Lee Clinton, Installation and Commissioning Manager
Lee has been with us for a long time now - he started as an apprentice in 1990 and since then his career has been varied. He's worked as a Hardware Development Engineer in Mobile Services on the rabbit phone; on Installation Design for the Royal Netherlands Airforce; on the London-Tilbury-Southend re-signalling; and on installation and design, then commissioning, and finally maintenance on Midlands Metro and West Coast Mainline. He was promoted to Installation & Commissioning Manager in 2002 and now works on an even larger variety of ops communications projects. He provides resource to various rail projects, as well as maintenance, technical support and assistance to both design and field staff. Here Lee tells us about recent surveying activity that took him to Cumbria for 3 days.
Day 1: 07.00
Wednesday morning I travel into Coventry to do what I call my ‘day job'. This involves getting guys out the door, answering technical queries, signing expenses and so on. I then meet with Tim Jones, one of our Design Engineers, to discuss our work over the next few days surveying the telecoms network to support a power supply upgrade on the Midlands Metro and West Coast Mainline.
Tim secures all the documentation we're going to need for the next couple of days and together we travel up to the Carlisle power signal box for 13.00. Here we meet with local Network Rail telecoms maintenance engineers. We have a cup of tea and a bit of a chat to catch up on what has been happening since we last met. I know these guys – they're good guys and have been a big help in past as they know the area well. We also phone the Lancashire & Cumbria area Telecom Maintenance Engineer to keep him updated of the plan and what we'll be doing in next couple of days.
We run down the survey checklist for the installation of FTN (fixed transmission network) to support SCADA links for the West Coast Mainline power supply upgrade. Then the work begins: we check for an identifying floor plan; locate position of the FTN core node and fibre joints; confirm the route from joints to telecoms equipment; make sure there is room for laying of new cable; identify any possessions required; get the grid reference for FTN; undertake an FTN environment study survey; mark up the FTN straight line drawing showing the location of new transmission equipment and cable; locate the existing AC supply; and locate the building earth.

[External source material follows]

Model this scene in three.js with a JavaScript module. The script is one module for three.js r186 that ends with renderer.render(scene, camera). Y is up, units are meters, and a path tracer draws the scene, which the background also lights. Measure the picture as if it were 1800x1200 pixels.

I then take a call from the General Manager, and we spend around an hour discussing circuit migration. Finally, around 18.00 Tim and I find a Travel Inn where we enjoy dinner and a beer.
Day 2: 07.00
We're up bright and early next day for breakfast and on the road for 7.30 to a feeder station substation at Harket to visit a previously completed job. Tim is new to telent and so I've taken him to Harket to give him a flavour for our work. Then we make our way to Penrith and conduct the same series of surveys we did at Carlisle the previous day.
By around 11.00 we're done and we travel to the Eden Valley relay room undertake the same series of surveys at Eden Valley, Harrison sidings. We have to negotiate with the quarry manager to get proper access rights – without this access to the site will be very difficult and change the way we have to deliver the work. In addition, the UTX has been identified in a confined space so we need to find the right people with the right skills to do this job.
Next we head over to the Shap relay room where we both get soaked in a freezing hail storm. In fact, for the whole day the weather is bleak out on track with horizontal rain, sleet, slow and gale force winds.
We finish at 18.00 and look for another hotel. I phone ‘telent Northern HQ', which is what our team call Tebay services as we've all stayed there quite a bit at some time or another.
Day 3: 07.15
We breakfast and then leave the hotel at 07.45. It's a short trip to the Tebay relay room. It's our last stop, and we complete the same survey as on the previous two days. We leave at 11.00 and we're back in Coventry for 14.00.
Back in the office I update the weekly resource roster, which tells all our Engineers and Project Managers, which shift pattern and projects all the team are on. It's a really important piece of work and one that I do religiously each week. I then join a bid meeting to give information on pricing for installation testing and commission effort, which keep me busy for the rest of the afternoon. After that I travel into Coventry city centre to meet up with the team involved with delivering the Leamington resignalling. They're enjoying a free night out as a ‘Thank you' for all the hard work they've put in. It's a good night out but I'm still up bright and early the next day and back in Coventry.